• _WHAT IS ASKED_
Locate each line with the string "parts" in the listing below and copy it.

+ + + +

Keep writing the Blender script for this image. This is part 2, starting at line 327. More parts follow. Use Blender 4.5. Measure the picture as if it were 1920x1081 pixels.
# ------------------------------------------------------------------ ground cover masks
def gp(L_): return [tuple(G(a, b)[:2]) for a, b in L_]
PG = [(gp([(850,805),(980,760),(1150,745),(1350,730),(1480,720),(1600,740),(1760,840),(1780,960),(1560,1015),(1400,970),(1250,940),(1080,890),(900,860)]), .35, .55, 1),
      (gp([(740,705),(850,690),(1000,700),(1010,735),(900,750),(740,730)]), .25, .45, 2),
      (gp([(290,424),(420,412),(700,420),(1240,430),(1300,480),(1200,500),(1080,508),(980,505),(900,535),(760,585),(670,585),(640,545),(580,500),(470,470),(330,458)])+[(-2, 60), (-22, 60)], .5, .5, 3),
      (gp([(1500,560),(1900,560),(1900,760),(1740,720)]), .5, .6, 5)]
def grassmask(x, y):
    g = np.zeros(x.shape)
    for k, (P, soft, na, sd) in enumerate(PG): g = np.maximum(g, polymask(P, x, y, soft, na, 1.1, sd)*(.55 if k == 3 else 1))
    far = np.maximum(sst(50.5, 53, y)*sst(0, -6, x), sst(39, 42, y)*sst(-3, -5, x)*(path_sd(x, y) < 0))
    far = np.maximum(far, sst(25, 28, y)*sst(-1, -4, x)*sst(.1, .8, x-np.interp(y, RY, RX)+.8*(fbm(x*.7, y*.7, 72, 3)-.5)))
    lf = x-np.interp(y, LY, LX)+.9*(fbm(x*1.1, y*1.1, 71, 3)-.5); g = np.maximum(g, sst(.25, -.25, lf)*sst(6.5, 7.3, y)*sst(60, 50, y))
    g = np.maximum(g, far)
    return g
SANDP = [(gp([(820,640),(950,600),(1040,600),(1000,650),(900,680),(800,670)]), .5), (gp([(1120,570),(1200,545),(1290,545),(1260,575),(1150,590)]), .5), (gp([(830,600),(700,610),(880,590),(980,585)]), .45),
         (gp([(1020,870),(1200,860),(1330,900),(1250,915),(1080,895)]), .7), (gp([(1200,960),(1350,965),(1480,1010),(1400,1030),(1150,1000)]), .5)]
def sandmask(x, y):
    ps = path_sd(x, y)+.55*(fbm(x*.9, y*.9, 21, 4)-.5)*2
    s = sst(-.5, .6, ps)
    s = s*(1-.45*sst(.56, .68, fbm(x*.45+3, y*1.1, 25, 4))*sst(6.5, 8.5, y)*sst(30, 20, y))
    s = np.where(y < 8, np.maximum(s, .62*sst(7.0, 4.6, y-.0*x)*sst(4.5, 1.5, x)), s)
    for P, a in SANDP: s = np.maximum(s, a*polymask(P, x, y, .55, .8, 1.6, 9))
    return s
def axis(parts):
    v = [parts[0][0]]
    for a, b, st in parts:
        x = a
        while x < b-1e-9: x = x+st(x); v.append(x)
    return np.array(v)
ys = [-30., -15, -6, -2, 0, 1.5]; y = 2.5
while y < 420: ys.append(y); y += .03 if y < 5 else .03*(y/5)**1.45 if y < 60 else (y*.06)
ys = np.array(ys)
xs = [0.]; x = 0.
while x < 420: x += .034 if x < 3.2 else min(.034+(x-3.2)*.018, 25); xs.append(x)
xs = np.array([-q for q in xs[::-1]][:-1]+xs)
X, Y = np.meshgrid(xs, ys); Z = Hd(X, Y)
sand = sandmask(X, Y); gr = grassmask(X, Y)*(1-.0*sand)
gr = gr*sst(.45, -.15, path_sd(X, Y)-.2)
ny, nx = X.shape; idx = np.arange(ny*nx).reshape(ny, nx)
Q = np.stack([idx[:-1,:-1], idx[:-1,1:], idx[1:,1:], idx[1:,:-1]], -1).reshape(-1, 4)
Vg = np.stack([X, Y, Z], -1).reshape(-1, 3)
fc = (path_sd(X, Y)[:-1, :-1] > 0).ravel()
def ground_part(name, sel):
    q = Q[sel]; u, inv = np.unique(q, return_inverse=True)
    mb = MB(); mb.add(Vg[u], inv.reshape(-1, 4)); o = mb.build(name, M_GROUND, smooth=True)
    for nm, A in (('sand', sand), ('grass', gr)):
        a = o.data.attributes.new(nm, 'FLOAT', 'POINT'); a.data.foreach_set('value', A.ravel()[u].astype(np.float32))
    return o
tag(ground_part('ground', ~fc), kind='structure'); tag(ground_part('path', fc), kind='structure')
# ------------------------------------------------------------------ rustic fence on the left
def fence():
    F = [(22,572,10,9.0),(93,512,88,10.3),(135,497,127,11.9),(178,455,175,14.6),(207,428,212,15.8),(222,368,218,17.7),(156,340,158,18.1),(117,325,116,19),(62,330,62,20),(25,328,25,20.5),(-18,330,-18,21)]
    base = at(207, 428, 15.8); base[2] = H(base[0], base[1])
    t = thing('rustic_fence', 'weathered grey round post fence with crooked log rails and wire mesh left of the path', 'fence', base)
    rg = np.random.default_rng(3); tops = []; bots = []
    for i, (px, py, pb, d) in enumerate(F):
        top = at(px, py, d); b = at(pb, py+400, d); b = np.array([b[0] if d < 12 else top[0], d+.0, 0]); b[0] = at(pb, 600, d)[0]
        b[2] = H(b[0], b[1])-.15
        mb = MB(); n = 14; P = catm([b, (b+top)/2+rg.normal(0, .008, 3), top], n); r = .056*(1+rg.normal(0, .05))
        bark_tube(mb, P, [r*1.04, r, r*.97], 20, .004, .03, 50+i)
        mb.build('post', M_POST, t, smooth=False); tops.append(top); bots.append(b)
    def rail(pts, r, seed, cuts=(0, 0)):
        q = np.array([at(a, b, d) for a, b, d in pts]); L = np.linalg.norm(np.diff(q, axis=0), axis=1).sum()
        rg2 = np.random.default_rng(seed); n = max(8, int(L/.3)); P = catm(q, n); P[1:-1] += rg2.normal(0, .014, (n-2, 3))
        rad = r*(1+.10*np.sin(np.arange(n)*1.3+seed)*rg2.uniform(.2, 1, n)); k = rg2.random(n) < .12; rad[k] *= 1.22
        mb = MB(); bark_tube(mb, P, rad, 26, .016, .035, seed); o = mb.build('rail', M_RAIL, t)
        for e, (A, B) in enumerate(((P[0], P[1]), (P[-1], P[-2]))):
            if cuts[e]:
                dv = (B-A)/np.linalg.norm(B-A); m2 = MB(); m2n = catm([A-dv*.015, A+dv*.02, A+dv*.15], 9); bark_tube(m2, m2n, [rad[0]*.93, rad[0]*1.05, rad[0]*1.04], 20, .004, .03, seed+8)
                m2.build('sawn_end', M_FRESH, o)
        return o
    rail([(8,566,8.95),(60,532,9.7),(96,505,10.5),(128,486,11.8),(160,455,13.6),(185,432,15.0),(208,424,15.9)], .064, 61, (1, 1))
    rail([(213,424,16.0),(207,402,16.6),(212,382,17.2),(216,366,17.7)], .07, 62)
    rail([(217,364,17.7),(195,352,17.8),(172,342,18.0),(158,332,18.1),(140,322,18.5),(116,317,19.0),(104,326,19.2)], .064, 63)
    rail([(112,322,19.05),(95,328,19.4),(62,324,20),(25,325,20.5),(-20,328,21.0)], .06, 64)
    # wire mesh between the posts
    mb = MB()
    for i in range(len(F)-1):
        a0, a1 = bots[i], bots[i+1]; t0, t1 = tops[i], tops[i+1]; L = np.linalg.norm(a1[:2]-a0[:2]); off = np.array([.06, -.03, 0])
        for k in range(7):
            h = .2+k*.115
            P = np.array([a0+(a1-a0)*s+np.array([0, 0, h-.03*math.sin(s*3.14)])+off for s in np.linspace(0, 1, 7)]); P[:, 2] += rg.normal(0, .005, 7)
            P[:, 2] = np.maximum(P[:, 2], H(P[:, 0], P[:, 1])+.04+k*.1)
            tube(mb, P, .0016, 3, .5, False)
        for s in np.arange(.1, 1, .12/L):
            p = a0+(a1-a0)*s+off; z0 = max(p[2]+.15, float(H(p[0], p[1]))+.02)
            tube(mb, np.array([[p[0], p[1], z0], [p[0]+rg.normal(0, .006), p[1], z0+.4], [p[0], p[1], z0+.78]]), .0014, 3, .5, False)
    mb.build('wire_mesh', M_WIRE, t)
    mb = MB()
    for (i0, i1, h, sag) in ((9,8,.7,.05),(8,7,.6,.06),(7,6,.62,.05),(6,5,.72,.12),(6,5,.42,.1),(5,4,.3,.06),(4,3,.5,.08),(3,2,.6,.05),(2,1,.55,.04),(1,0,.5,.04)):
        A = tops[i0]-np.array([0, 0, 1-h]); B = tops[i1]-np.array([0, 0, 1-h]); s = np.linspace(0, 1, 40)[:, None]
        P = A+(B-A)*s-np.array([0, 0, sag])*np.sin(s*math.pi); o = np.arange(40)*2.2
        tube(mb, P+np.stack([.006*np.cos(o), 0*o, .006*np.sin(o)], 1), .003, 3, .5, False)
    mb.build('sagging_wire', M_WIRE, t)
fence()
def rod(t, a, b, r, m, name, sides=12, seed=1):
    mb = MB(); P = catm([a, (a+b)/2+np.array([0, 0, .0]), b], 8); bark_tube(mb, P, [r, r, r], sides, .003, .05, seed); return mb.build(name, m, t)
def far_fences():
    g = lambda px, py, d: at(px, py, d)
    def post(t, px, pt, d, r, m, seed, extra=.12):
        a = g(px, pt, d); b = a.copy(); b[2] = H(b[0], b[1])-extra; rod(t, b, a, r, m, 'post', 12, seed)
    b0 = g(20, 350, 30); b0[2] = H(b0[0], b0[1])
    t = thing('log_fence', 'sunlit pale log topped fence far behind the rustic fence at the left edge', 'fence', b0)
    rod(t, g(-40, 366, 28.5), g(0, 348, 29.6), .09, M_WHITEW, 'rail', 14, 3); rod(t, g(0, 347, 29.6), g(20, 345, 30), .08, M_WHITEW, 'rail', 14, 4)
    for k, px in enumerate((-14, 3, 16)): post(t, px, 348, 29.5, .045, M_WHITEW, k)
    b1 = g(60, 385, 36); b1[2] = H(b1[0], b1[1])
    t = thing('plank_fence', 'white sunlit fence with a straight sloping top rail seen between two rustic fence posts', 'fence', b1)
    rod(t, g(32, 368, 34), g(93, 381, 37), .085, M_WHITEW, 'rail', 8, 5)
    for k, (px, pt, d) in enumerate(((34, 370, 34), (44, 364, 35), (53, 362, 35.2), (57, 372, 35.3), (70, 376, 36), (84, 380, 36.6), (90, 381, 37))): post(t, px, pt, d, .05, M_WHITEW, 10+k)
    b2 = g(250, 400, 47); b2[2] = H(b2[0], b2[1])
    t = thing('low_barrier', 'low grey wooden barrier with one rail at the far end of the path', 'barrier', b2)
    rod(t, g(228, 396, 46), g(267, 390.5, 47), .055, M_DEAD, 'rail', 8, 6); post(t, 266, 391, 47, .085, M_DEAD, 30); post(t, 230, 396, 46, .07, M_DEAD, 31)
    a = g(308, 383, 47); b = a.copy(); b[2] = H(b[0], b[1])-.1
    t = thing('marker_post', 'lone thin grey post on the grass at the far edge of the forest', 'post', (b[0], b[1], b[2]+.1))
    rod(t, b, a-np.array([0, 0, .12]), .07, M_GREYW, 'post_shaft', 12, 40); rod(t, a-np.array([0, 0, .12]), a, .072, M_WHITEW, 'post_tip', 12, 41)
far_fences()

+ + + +

• _FULL OUTPUT_
Keep writing the Blender script for this image. This is part 2, starting at line 327. More parts follow. Use Blender 4.5. Measure the picture as if it were 1920x1081 pixels.
def axis(parts):
    v = [parts[0][0]]
    for a, b, st in parts:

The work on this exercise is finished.